Ferrari 308/328 gear selector alignment

This adjustment process is one we used to do regularly on our race cars. The problem is poor shifting, and possbly jumping put of gear particularly when getting off the throttle suddenly and it can be caused by unsympathetic use of the gearlever! For instance if you have left the car parked and in gear then someone jumps in and pulls the gearlever to get it into neutral without dipping the clutch this can cause one of the selectors to slide fractionally on the selector shaft, then you are stuffed! Also if the driver is at all heavy handed with gear selection whilst driving and/or the synchros are a bit slow (like they can be when cold) and any excessive force is used to try and get a gear, same thing... the selectors will slide, game over.

So here is the full process for re-setting the selectors. Start at the beginning and make sure that the gear shifter bearings are in good order, and the rubber bushes at each end of the long rod are good. Better still replace them with nylon or PU bushes. Then make sure the engine mounts are not broken and have not gone soft. Use a pry bar on them and see if they move around when levered. On a race car use solid engine mounts, if your chassis shakes then your engine is not properly balanced...

Assuming all that is good next thing is to remove the bottom plate from the gearbox (it’s the big one...) drain the oil first and inspect for debris, inspect the magnetic plug as well. Carefully catch the springs, balls and spacers that will fall out, if they don’t fall out use a magnet on a stick to get them out and make sure you have the right number, (three balls, three springs, one spacer). The most important thing is to make a jig so that these springs and balls can go back in and operate correctly with the plate removed. Without this it is all a waste of time as the selector shafts will not be in the correct positions in neutral. I have used various bits to do this one was cut from a old casing, a bit radical? Another was made of ali plates and drilled holes knocked up at the race track, but now we make a purpose made jig for the job which bolts up onto the adjacent studs. (You can get this from DTMPower!!)

The reason you need the balls and springs in place is that these hold the selector rods in the right place when the balls are pressed into dips in the rods.

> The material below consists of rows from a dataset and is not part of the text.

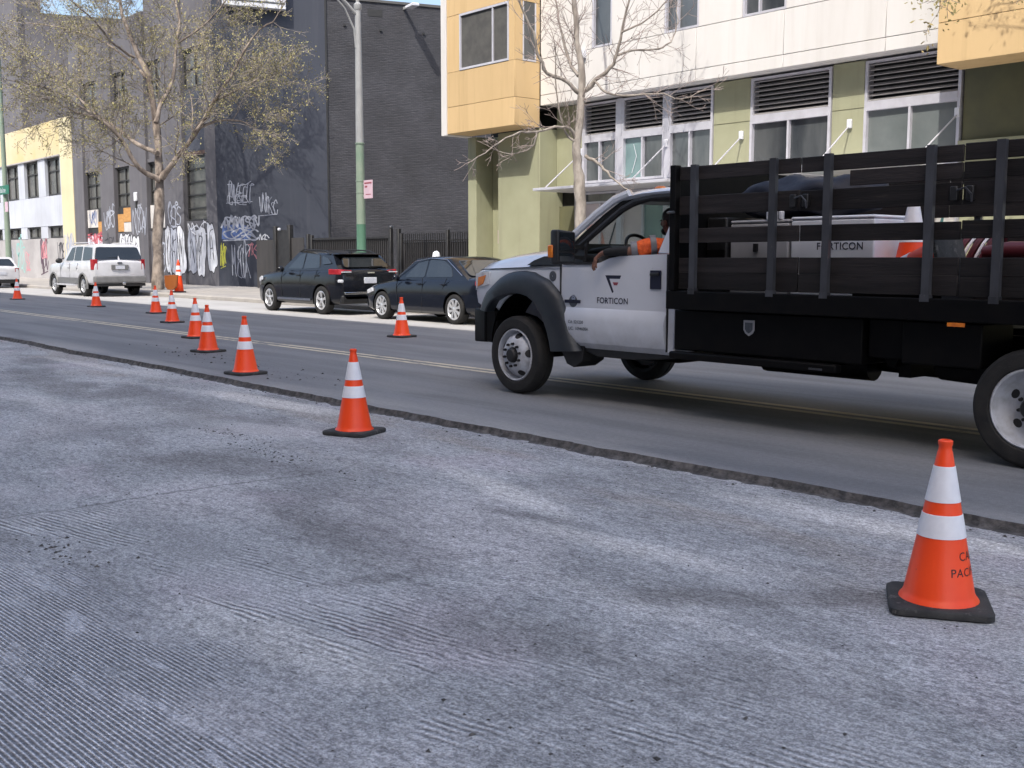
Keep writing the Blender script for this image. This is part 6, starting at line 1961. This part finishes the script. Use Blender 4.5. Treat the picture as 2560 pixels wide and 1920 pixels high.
# face details kept small: nose, ears, eyes
hd = MB()
hd.ball(L(1.530, .56, 1.735), .022, .014, .024)
for sy in (-.092, .092):
    hd.ball(L(1.645, .56 + sy, 1.735), .022, .012, .034)
hd.build('nose_and_ears', M['skin'], body, smooth=True)
ey = MB()
for sy in (-.034, .034):
    ey.ball(L(1.546, .56 + sy, 1.765), .010, .013, .009)
ey.build('eyes', M['black_print'], body, smooth=True)
hr = MB()
hr.ball(L(1.665, .56, 1.80), .108, .108, .088, 14, 10)
hr.ball(L(1.70, .56, 1.745), .075, .098, .09, 14, 10)
hr.build('hair', M['hair'], drv, smooth=True)
MB().ball(L(1.585, .56, 1.665), .05, .06, .045, 12, 8).build('beard', M['hair'], drv, smooth=True)
shirt = ch((1.74, .57, 1.0, .145), (1.76, .57, 1.2, .142), (1.76, .57, 1.42, .146), (1.735, .567, 1.535, .080), (1.745, .40, 1.53, .100), (1.67, .27, 1.525, .092), (1.555, .150, 1.492, .072), (1.765, .74, 1.505, .085), (1.67, .815, 1.41, .066), (1.57, .82, 1.36, .056))
skinmesh('hi_vis_shirt', shirt, [(0, 1), (1, 2), (2, 3), (2, 4), (4, 5), (5, 6), (2, 7), (7, 8), (8, 9)], M['hivis'], drv)
slv = ch((1.545, .128, 1.480, .052), (1.46, .085, 1.476, .049), (1.36, .055, 1.470, .043), (1.262, .034, 1.458, .034))
skinmesh('dark_sleeve', slv, [(0, 1), (1, 2), (2, 3)], M['dark_cloth'], drv)
slv = ch((1.56, .82, 1.355, .050), (1.48, .79, 1.38, .046), (1.38, .745, 1.43, .040), (1.31, .722, 1.48, .033))
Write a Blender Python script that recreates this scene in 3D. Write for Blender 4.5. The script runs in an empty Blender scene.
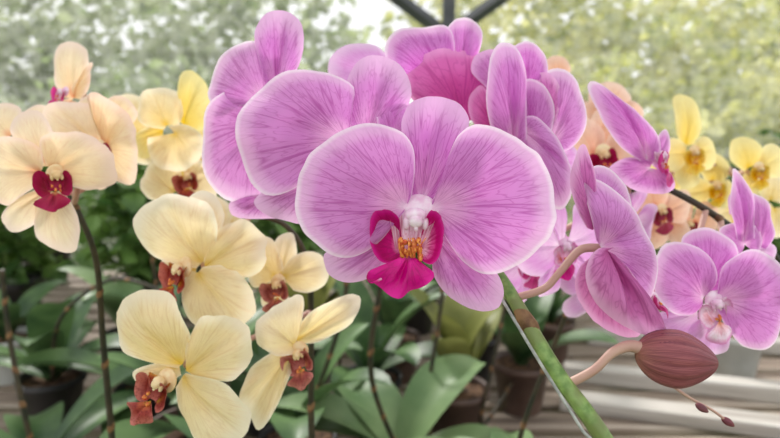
import bpy, math, random
from mathutils import Vector, Matrix, Euler, noise
random.seed(7)
sc=bpy.context.scene
COL=sc.collection
sc.view_settings.view_transform='Standard'
sc.view_settings.look='None'
FPX=780*26/36.0
PITCH=math.radians(8)
CAM=Vector((0,0,1.3))
Fw=Vector((0,math.cos(PITCH),-math.sin(PITCH)))
Up=Vector((0,math.sin(PITCH),math.cos(PITCH)))
Rt=Vector((1,0,0))
def W(px,py,d):
    return CAM+d*(Fw+Rt*((px-390)/FPX)+Up*((219-py)/FPX))
FACE=Matrix((Rt,Up,-Fw)).transposed()
BZ=0.85
def L(r,g,b):
    f=lambda c:(c/255/12.92) if c/255<=0.04045 else ((c/255+0.055)/1.055)**2.4
    return (f(r),f(g),f(b),1)

# ------------------------------------------------ materials
def nodes(name):
    m=bpy.data.materials.new(name); m.use_nodes=True
    nt=m.node_tree; nt.nodes.clear()
    out=nt.nodes.new('ShaderNodeOutputMaterial')
    return m,nt,out
def N(nt,t,**kw):
    n=nt.nodes.new(t)
    for k,v in kw.items():
        if k in n.inputs: n.inputs[k].default_value=v
        else: setattr(n,k,v)
    return n
def math_n(nt,op,a,b=None,c=None,clamp=False):
    n=nt.nodes.new('ShaderNodeMath'); n.operation=op; n.use_clamp=clamp
    for i,x in enumerate((a,b,c)):
        if x is None: continue
        if isinstance(x,(int,float)): n.inputs[i].default_value=x
        else: nt.links.new(x,n.inputs[i])
    return n.outputs[0]
def mixc(nt,f,a,b,mode='MIX'):
    n=nt.nodes.new('ShaderNodeMix'); n.data_type='RGBA'; n.blend_type=mode
    for s,x in ((n.inputs[0],f),(n.inputs[6],a),(n.inputs[7],b)):
        if isinstance(x,(int,float,tuple)): s.default_value=x
        else: nt.links.new(x,s)
    return n.outputs[2]
def ramp(nt,f,stops,interp='EASE'):
    n=nt.nodes.new('ShaderNodeValToRGB'); cr=n.color_ramp; cr.interpolation=interp
    while len(cr.elements)<len(stops): cr.elements.new(0.5)
    for e,(p,c) in zip(cr.elements,stops): e.position=p; e.color=c
    nt.links.new(f,n.inputs[0]); return n.outputs[0]

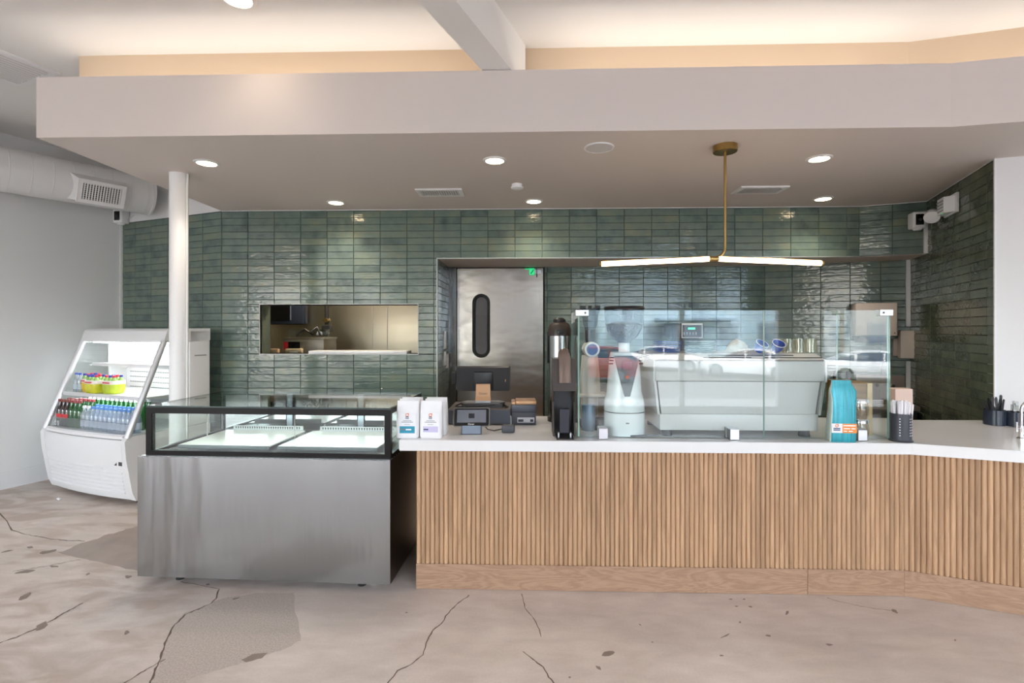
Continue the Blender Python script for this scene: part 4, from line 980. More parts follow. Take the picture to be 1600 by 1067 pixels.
for k in range(11):
    lean = (-.52 if k < 2 else rnd.uniform(-.16, .2)); yy = y + rnd.uniform(-.03, .03); x0 = x + rnd.uniform(-.03, .035)
    kn = MB(); Lk = rnd.uniform(.16, .19); kn.loft([[(xx, yy_, z) for xx, yy_ in rrect(w, .0035, .0015, 2)] for z, w in ((.0,.010),(Lk*.55,.013),(Lk*.6,.016),(Lk*.96,.017),(Lk,.008))])
    tf(kn, Matrix.Translation((0, 0, .012)) @ Matrix.Rotation(lean, 4, 'Y') @ Matrix.Rotation(rnd.uniform(-.3,.3), 4, 'Z'))
    o = kn.obj('plastic_knife', KN, None, None, (x0 + (.0 if k > 1 else .02), yy, CT)); tag(o, ('dark plastic knife leaning far left out of the black cutlery cup' if k < 2 else 'dark plastic knife standing upright in the black cutlery cup'), 'knife', 'plastic knives in the black cup')
t, x, y, dia, h = cutlery_cup(1598, 668, 'second dark cup of clear-wrapped cutlery at the right edge', .10, .095, 9)
for k in range(6):
    o = MB().box(-.008,.008,-.002,.002,.012,rnd.uniform(.14,.17)).obj('wrapped_fork', CLEARPL, None, None, (x+rnd.uniform(-.03,.03), y+rnd.uniform(-.03,.03), CT), rnd.uniform(-.6,.6)); tag(o, 'clear-wrapped fork standing in the second dark cup at the right edge', 'fork', 'wrapped forks in the second cup')
q = onZ(1596, 686, CT); t = thing('faucet', 'chrome gooseneck water tap on the counter at the right edge', 'tap', (q.x, q.y, CT))
MB().lathe([(0,0),(.022,0),(.022,.006),(.014,.012),(.013,.075),(0,.075)], 20).obj('base', CHROME, t, 40)
neck = [(0,0,.07),(0,0,.17)] + [(.06-.06*math.cos(R(a_)), -.02*math.sin(R(a_/2)), .17+.06*math.sin(R(a_))) for a_ in range(15, 181, 15)] + [(.12,-.02,.14)]
MB().tube(neck, .008, 12).obj('spout', CHROME, t, 60); lv = MB().cyl((0,0,.06), (-.035,-.01,.062), .006, n=12).obj('lever', CHROME, t, 40); MB().cyl((-.035,-.01,.045), (-.035,-.01,.10), .005, n=10).obj('lever_grip', CHROME, lv, 40)

# ------------------------------------------------------------------ recess: swing door, switches, back counter, wall units
dx0, dx1 = onY(714.5, 500, YR).x, onY(848.5, 500, YR).x; DZT = 2.193
MB().box(XRL+.005, dx0-.006, YR-.03, YR+.1, 0, HEAD-.002).obj('door_1_frame', STEEL, kind='structure')
MB().box(dx1+.006, .19, YR-.012, YR+.1, 0, HEAD-.002).obj('trim_8', DARKGAP, kind='structure')
MB().box(dx0-.006, dx1+.006, YR+.05, YR+.1, 0, HEAD-.002).obj('trim_9', DARKGAP, kind='structure')
dr = thing('swing_door', 'brushed steel kitchen swing door with a tall rounded window', 'door', (dx0, YR-.01, 0))
DW = dx1-dx0
wu0, wu1 = onY(738, 500, YR).x-dx0, onY(766, 500, YR).x-dx0; wz0, wz1 = onY(750, 559, YR).z, onY(750, 459, YR).z
wc = ((wu0+wu1)/2, (wz0+wz1)/2); ww, wh = wu1-wu0, wz1-wz0
# leaf: plates round a capsule-shaped opening
lx0, lx1, lz0, lz1 = wc[0]-ww/2+.012, wc[0]+ww/2-.012, wc[1]-wh/2+.012, wc[1]+wh/2-.012; lr = (lx1-lx0)/2
dm = MB().box(0, lx0, 0, .045, .01, DZT).box(lx1, DW, 0, .045, .01, DZT).box(lx0, lx1, 0, .045, lz1, DZT).box(lx0, lx1, 0, .045, .01, lz0)
for sx in (-1, 1):
    for sz in (-1, 1):
        cx_, cz_ = wc[0], (lz1-lr if sz > 0 else lz0+lr)
        pts = [(cx_+sx*lr, cz_+sz*lr)] + [(cx_+sx*lr*math.cos(R(a_)), cz_+sz*lr*math.sin(R(a_))) for a_ in range(0, 91, 15)]
        dm.prism(pts, 'y', 0, .045)
bmesh.ops.remove_doubles(dm.bm, verts=dm.bm.verts, dist=1e-5)
dm.obj('door_leaf', STEELD, dr)
gk = MB(); o_ = rrect(ww, wh, ww/2-.001, 8, *wc); i_ = rrect(ww-.075, wh-.075, (ww-.075)/2-.001, 8, *wc)
gk.loft([[(p[0], -.0, p[1]) for p in o_], [(p[0], -.014, p[1]) for p in rrect(ww-.012, wh-.012, (ww-.012)/2-.001, 8, *wc)], [(p[0], -.014, p[1]) for p in rrect(ww-.06, wh-.06, (ww-.06)/2-.001, 8, *wc)], [(p[0], .02, p[1]) for p in i_]], cap=False)
gk = gk.obj('window_gasket', RUBBER, dr, 40)
MB().prism(i_, 'y', .012, .020).obj('window_pane', glass('door window glass', tint=(200,200,200), f0=.18), gk)
MB().box(DW-.12, DW-.02, -.03, -.001, DZT-.07, DZT-.02, .003).obj('closer_bracket', SATIN, dr)
MB().box(DW-.075, DW-.066, -.036, -.028, DZT-.1, DZT+.005).obj('closer_arm', CHAR, dr)
t = thing('exit_sign', 'small green lit exit indicator at the top of the swing door', 'sign', (dx0+DW-.155, YR-.03, DZT-.045))
GRN = M('green lit sign', (40, 220, 140), .4, emit=(40, 230, 140), estr=.25)
MB().box(0,.058,-.02,.015,-.03,.042,.003).obj('case', GRN, t); MB().prism([(.012,-.018),(.044,.026),(.050,.020),(.020,-.023)], 'y', -.0225, -.0195).obj('arrow', INK, t); MB().box(-.05,0,-.02,.0,.032,.040).obj('arm', GRN, t)
# light switches on the recess side wall
for (u, v0, v1, lb_) in ((693.5, 517, 545, 'white switch plate, upper one on the recess side wall'), (693.5, 549, 571, 'white switch plate, lower one nearer the counter'), (698.5, 553, 575, 'white switch plate beside the swing door, lowest')):
    yy = YB + .25 + (.18 if u > 695 else 0); d_ = ray(u, 515); yy = XRL/d_[0]*d_[1] if abs(d_[0]) > 1e-6 else yy
    yy = min(max(yy, YB+.1), YR-.12); za, zb = onY(u, v1, yy).z, onY(u, v0, yy).z
    t = thing('switch_plate', lb_, 'light switch', (XRL+.001, yy, (za+zb)/2), 0)
    MB().box(.008,.016,-.06,.06,-(zb-za)/2,(zb-za)/2,.003).obj('plate', PLAST, t)
    for k in (-1, 1): MB().box(.016,.020,k*.028-.014,k*.028+.014,-.03,.03,.001).obj('rocker', PLASTW, t)
bc_ = thing('back_counter', 'stainless back counter along the tiled recess wall', 'counter', (.30, 5.22, 0))
MB().box(0, 2.2, .02, .56, .08, .86).obj('cabinet', STEELK, bc_); MB().box(-.01, 2.22, 0, .565, .86, .90, .004).obj('worktop', STEELK, bc_)
for k in range(4): MB().box(.01+k*.55, .54+k*.55, .0, .02, .1, .84, .003).obj('door', STEELK, bc_)
q = onY(1081, 517, 5.22); br = thing('coffee_brewer', 'batch coffee brewer with a green display on the back counter', 'coffee maker', (q.x, 5.22, .90))
MB().box(-.13,.12,.02,.34,0,.06,.005).obj('base', CHAR, br); MB().box(-.13,.12,.16,.34,.06,.52,.005).obj('tower', CHAR, br); MB().box(-.19,.12,.0,.34,.52,.665,.008).obj('head', BLACK, br, 40)
fr_ = MB()
fw0, fw1, fz0, fz1 = -.105, .105, onY(1081, 528, 5.22).z-.90, onY(1081, 505, 5.22).z-.90
for a4 in ((fw0,fw1,fz0,fz0+.008),(fw0,fw1,fz1-.018,fz1),(fw0,fw0+.008,fz0+.008,fz1-.018),(fw1-.008,fw1,fz0+.008,fz1-.018)): fr_.box(a4[0],a4[1],-.012,.0,a4[2],a4[3])
fr_.obj('control_frame', PLAST, br); cp = MB().box(fw0+.008,fw1-.008,-.006,.0,fz0+.008,fz1-.018).obj('control_panel', M('panel slate', (44, 52, 66), .25), br)
MB().box(-.04,.03,-.009,-.006,fz0+.085,fz0+.105).obj('display', M('green lcd', (70, 220, 150), .3, emit=(70, 230, 150), estr=.8), cp)
for k in range(5): MB().box(-.085+k*.03,-.075+k*.03,-.008,-.006,fz0+.03,fz0+.06).obj('button', M('panel button', (170,178,190), .4), cp)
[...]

(All the pictures are with the gearbox upside down, but this process can only be done with the gearbox in the car)

Get a competent helper to sit in the car and operate the gear lever to your instructions. Have the car on stands and leave the wheels on so you can turn a wheel to help the gearbox shift. Once inside the ‘box the first thing is to centralise the primary finger in rotation so that it will travel across the input balls on the 3 bell cranks with them all stacked up in line one above the other when the gear lever is moved across the full range of the neutral gate from 1/R to 4/5 neutral positions.

Next is to make sure the 3 secondary fingers are all lined up one above the other with the bell cranks one above the other. It is just about impossible to adjust the 4/5 finger on its selector rod, so use that as the datum and move the other 2 if necessary by easing off the clamp bolt and sliding the finger, re-tightening the clamp bolt.

It should now be possible for the gear lever man to move across the full width of the neutral gate without any of the bell cranks moving or being nudged by the primary finger.

Now starting with reverse get the man in the cab to select reverse and report on whether the gear lever hits the end of the slot in the gate plate. Looking at the dog hub or synchro hub see if it has gone as far into mesh as possible with the reverse dog ring. If the gear lever as hit the end of the slot in the gate plate chances are that the dogs are not fully engaged. Try the same thing with 1st. The aim is to achieve maximum engagement with both reverse and 1st without the gear lever hitting either end of the slot in the shift gate plate. Loosen the clamp bolt on the selector fork for 1/R and move it a little at a time until that movement is even between the two dog hubs.

These two pictures show full engagement of the 2/3 hubs, and the selector shaft in front of them is the 1/R shaft and its clamp bolt. All three hubs are much the same and require the same process, although the 4/5 hub is on a different shaft deeper in the 'box.

Repeat this process for the other two selector shafts. In the end the gear lever should not be able to hit the end of any of the slots. Ferrari manufacturing tolerances being what they are it is sometimes not possible to avoid hitting one end of a slot, in this case (and for race cars where missing a gear is a big deal!) we would file the slot a bit longer so that full dog engagement is possible. In reality you should have 1-2mm clearance at the end of every slot the gear lever goes down.

You may have noticed some features of the ‘box in the pictures. It is a 328 ‘box which has bigger diameter selector rods, and wider webs on all the selector forks than the 308 ‘box. We also made up a steel mounting plate for the 3 bell cranks as the standard ali one is to flexible. The rods and forks in the 308 ‘box are quite flexible and prone to sliding about, so until we switched our race cars to 328 ‘boxes the above procedure was required quite often!!

Some alteration in driving style also helps a lot, so do not put your great big fist right around the gear knob like they do in the movies... use two fingers or an open palm to do the shifting with a pause in the neutral gate in every shift. You won’t get a bit part in a Fast and Furious movie but your gearbox will last much longer! Never, Ever, pull it out of gear when stationary without dipping the clutch.